Rűdiger Reinhardt, project manager and senior lecturer at the Institute for Media and Communications Management at St. Gallen University (Switzerland), provided two case study examples – on inductive and the second deductive – to illustrate how the measurement of Intellectual Capital must not only deal with the performance of ‘stocks’, but the ‘knowledge flows.’ Using the model of human, organizational and customer capital, he suggests that the interaction thereof – over time – produces equity that can be recognized in the capital market and, therefore, influences the market value of the company. He traces what could be considered as innovation indicators, the goals, identification, creation, diffusion, processing, action, storage/retrieval and valuation dimensions.

 

I provided a scope of ‘The Innovation SuperHighway’ – much of which is documented in the new book scheduled for released in October. I focused primarily on Chapter 4 – Knowledge Economics – and detailed some of the most recent activities on the enterprise, national economy and societal level, including the new Knowledge Assessment indicators from The World Bank and the OECD. The point is that the agenda is now actively embraces on the enterprise (micro-economic), national economy (meso-economic) and societal (macro-economic) levels – all beginning to share a common language and shared intent.

 

I concluded with the action steps that were published in the Skyrme/Amidon Report (1987) - http://www.entovation.com/backgrnd/practice.htm:

 

 

1.  Draw up your own categories of intellectual capital and knowledge assets.

2.  Estimate (‘guesstimate’) for each their overall value. And future revenue-generating potential.

3.  Develop some form of balanced scorecard reporting.

4.  Explore, as an experiment, some of the newer methodologies, such as the Economic Value-added of M’Pherson.

5.  Explore, as an experiment, some of the newer methodologies, such as the Economic Value-added of M’Pherson[1].

6.  Create a matrix linking the assets you have identified with business impact.

7.  Initiate pilot measurement and investment appraisal systems.

8.  Develop the value proposition.

9.  Don’t despair if you cannot ‘prove’ bottom-line business benefit.

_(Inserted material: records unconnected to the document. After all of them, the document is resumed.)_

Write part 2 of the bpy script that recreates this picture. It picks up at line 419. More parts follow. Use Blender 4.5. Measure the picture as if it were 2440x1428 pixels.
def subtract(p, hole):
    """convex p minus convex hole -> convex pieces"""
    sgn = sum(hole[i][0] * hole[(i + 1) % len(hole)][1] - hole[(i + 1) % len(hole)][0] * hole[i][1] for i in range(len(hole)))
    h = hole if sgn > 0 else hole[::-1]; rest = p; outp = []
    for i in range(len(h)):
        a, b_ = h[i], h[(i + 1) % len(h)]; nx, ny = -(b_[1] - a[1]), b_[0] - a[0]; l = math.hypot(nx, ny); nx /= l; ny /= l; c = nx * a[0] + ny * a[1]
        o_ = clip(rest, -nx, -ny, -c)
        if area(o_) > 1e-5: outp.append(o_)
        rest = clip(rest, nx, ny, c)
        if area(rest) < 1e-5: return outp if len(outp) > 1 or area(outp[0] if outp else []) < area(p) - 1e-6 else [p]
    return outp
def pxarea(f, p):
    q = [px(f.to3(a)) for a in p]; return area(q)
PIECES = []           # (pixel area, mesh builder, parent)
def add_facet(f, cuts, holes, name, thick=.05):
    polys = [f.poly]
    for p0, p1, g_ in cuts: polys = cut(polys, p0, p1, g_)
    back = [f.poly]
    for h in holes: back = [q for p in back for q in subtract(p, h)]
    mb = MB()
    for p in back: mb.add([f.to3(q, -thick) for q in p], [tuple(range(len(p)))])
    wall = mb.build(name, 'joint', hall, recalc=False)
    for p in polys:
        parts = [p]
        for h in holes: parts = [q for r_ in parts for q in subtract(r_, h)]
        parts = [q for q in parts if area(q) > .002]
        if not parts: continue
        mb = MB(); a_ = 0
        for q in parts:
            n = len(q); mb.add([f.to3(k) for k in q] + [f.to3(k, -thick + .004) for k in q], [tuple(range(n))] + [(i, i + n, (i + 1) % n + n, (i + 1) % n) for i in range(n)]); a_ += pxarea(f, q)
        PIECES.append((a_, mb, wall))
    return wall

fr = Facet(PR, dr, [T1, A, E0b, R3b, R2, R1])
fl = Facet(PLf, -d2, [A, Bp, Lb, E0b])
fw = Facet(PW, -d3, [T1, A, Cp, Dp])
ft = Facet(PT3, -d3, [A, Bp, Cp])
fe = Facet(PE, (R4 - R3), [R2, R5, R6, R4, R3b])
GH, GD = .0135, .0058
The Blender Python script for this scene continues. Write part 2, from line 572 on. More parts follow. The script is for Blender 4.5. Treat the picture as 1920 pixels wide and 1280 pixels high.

Take the leap of faith, as are others.

In summary, this conference afforded real breakthroughs on several counts. First several of the leaders were able to present to one another their most recent insights. Second, the messages were delivered in a country and region ready to implement strategies on the micro- and meso-economic levels to create value and societal wealth. Third, the integration of the intellectual capital measurement, innovation strategy and systems dynamics is profound…nothing less. Finally, we can begin to see the sound relationship between the theory and the practice of intellectual capital management.

 

[1] M’Pherson – “Inclusive Value of Information” (1996).